Per i suoi praticanti il jazz non è mai stato una musica facile da condurre dove volessero. Un illuminante caso è quello di George Benson, nato (nel 1943) per diventare – così pareva destinato – un chitarrista tra i maggiori del ramo afroamericano, tanto che a 23 anni, nel presentarlo in un disco dell'organista Jack McDuff, la Columbia lo definiva senza troppo esagerare «il più eccitante nuovo chitarrista dell'odierna scena jazz». E a 25, nel '68, dati ulteriori progressi, addirittura Miles Davis lo inserì nella sua corte, in un disco (Miles in the sky) e in infiniti concerti. Accadde però poi che un famoso produttore, Creed Taylor, lo portasse sul ricco filone del pop, alla meglio di un jazz così edulcorato da parere un rock/pop.
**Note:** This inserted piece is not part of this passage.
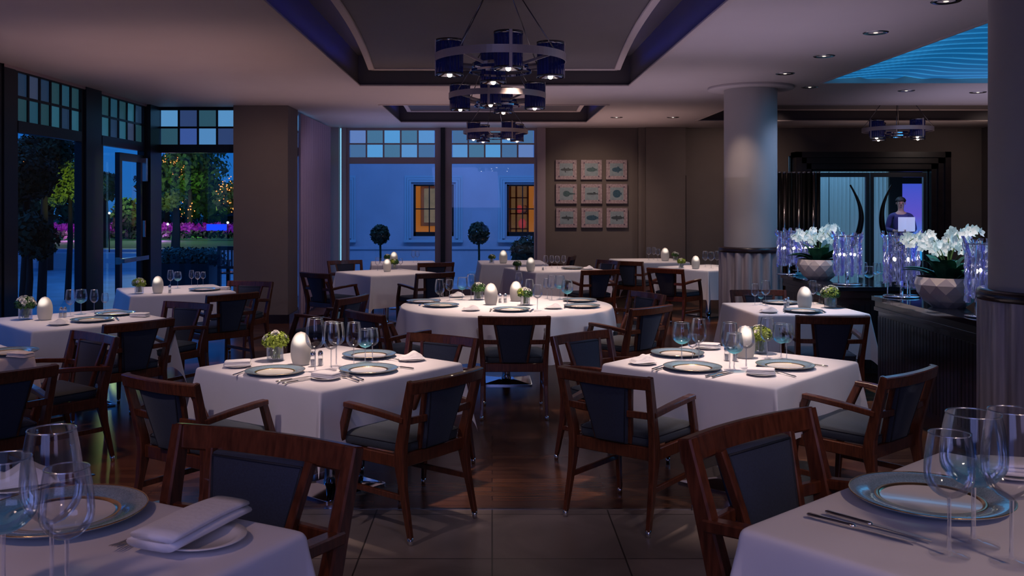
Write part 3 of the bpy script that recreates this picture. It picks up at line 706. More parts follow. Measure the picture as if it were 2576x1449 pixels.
# --- entrance: dark surround, two glazed leaves with horn-shaped pulls, lit lobby beyond
m = MB(); 
for r in range(3):
    o_ = .10 * r; d_ = .05 * (3 - r)
    m.bb(5.34 + o_, 5.34 + o_ + .1, 16.55 - d_, 16.7, 0, 2.56 - o_); m.bb(8.06 - o_ - .1, 8.06 - o_, 16.55 - d_, 16.7, 0, 2.56 - o_); m.bb(5.34 + o_, 8.06 - o_, 16.55 - d_, 16.7, 2.46 - o_, 2.56 - o_)
m.bb(5.34, 5.70, 16.62, 16.8, 0, 2.5); m.bb(7.74, 8.06, 16.62, 16.8, 0, 2.5); m.bb(5.34, 8.06, 16.62, 16.8, 2.22, 2.52)
struct(m.build('trim_8', 'dark_wood'))
for k, (a, b) in enumerate(((5.72, 6.70), (6.72, 7.72))):
    r = struct(empty('door_%d' % (2 + k), (a, 16.62, 0))); w = b - a; m = MB()
    m.bb(0, .06, -.03, .03, 0, 2.2); m.bb(w - .06, w, -.03, .03, 0, 2.2); m.bb(.06, w - .06, -.03, .03, 2.12, 2.2); m.bb(.06, w - .06, -.03, .03, 0, .12); m.build('door_frame', 'dark_chrome', r)
    m = MB(); m.add([(.06, 0, .12), (w - .06, 0, .12), (w - .06, 0, 2.12), (.06, 0, 2.12)], [(0, 1, 2, 3)]); m.build('door_pane', 'door_glass', r)
    m = MB(); s = -1 if k == 0 else 1; xc = (w - .12) if k == 0 else .12; pts = []; rr = []
    for i in range(25):
        t = i / 24; z = 1.98 - 1.15 * t; x = xc + s * (.30 * (1 - sin(pi * (.12 + .76 * t))) ** 1.0) + s * .05 ; y = -.10 + .05 * abs(t - .5)
        pts.append((x, y, z)); rr.append(.010 + .040 * sin(pi * t ** 1.6 * .9 + .12))
    m.tube(pts, rr, 12); m.build('horn_handle', 'black', r)
m = MB(); m.bb(4.4, 9.4, 19.6, 19.7, 0, 3.2); m.bb(4.3, 4.4, 16.9, 19.7, 0, 3.2); m.bb(9.4, 9.5, 16.9, 19.7, 0, 3.2); m.bb(4.3, 9.5, 16.9, 19.7, 3.2, 3.3); struct(m.build('wall_lobby', mat('lobby_wall', (.16, .22, .25), .8) and 'lobby_wall'))
m = MB(); m.bb(4.3, 9.5, 16.7, 19.7, -.1, 0); struct(m.build('floor', 'stone_floor'))
mat('lobby_panel', (.32, .46, .52), .6, emit=(.22, .40, .50), es=.16)  # lit look of the drapes put in as emission
for i, x in enumerate((6.45, 6.88, 7.30, 7.71)):
    m = MB(); m.grid(lambda u, v: (x - .02 + .40 * u, 19.0 + .03 * sin(u * 30), 3.1 * v), 30, 1); tag(m.build('lobby_drape', 'lobby_panel'), 'pale blue drape beyond the glass doors, %s' % ['leftmost', 'second from left', 'third from left', 'rightmost'][i], 'curtain', 'lobby drapes')
r = empty('glowing_screen', (8.50, 18.9, 0)); tag(r, 'tall blue and purple lit screen beyond the right glass door', 'screen')
m = MB(); m.bb(-.46, .60, 0, .06, 0, 2.5); m.build('screen_body', 'black', r)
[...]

Per qualche tempo il successo arrise, e grande, ma a soffrirne fu la chitarra, soprattutto quando il favore prese a calare, perché Benson trovò il rimedio per restare una star: diventò cantante.
Debiti nei confronti del jazz, nonostante qualche tentativo per coprirli, certo rimanevano (il compianto critico inglese Richard Cook trovò per l'identità di questo artista l'aggettivo "esasperante", condivisibile almeno quanto la citata glorificante frase della Columbia). Ebbene, Benson ora ha pensato di chiudere il conto chiamando come mallevadore un grande cantante, Nat King Cole (1919-65). A lui dedica, dopo quattro anni di lavoro, cioè di prove e riprove, il nuovo disco (su etichetta Concord) Inspiration: a tribute to Nat King Cole.
È un'opera ricca di un fascino molto vicino a quello immenso di Cole, di cui sono eseguiti alcuni tra i capisaldi di un successo che l'assai precoce morte non ha potuto cancellare. È bravo Benson nel far rivivere canzoni "sempreverdi" come When I fall in love, Route 66, Nature boy e così via, ma ha anche disposto bene tutto in scena. Addirittura Mona Lisa è offerta due volte, la prima essendo un curioso reperto: la esegue sempre lui, ma a otto anni, in un concorso per scolaretti. Nell'araldica Unforgettable gli compare accanto la sensibile tromba di Wynton Marsalis, nello Smile di Charlie Chaplin c'è quella del tedesco Till Brönner, altrove danno apporti le cantanti Idina Menzel e Judith Hill, mentre gli arrangiamenti usati sono a volte quelli originali di Nelson Riddle. E tutto ha una bella dose di swing.
Come post scriptum, resta da rammentare qualcosa. Nemmeno Nat King Cole esordì da cantante ma, come Benson, vi arrivò dopo essere stato altro: un meraviglioso grande pianista. Guai se, affascinati dalla sua voce, dimenticassimo che dal 1936 e per un decennio egli alla tastiera creò addirittura un suo stile, sviluppandolo da Art Tatum e Earl Hines, ed ebbe pure il merito di inventare un piano trio innovativo (e poi largamente imitato) che vedeva Oscar Moore, a sua volta uno dei primi chitarristi "elettrici", in sostituzione del comune batterista. Pare che Cole stesso si rendesse ben conto di valere più come pianista che come cantante. Ma preferiva non dirlo in giro.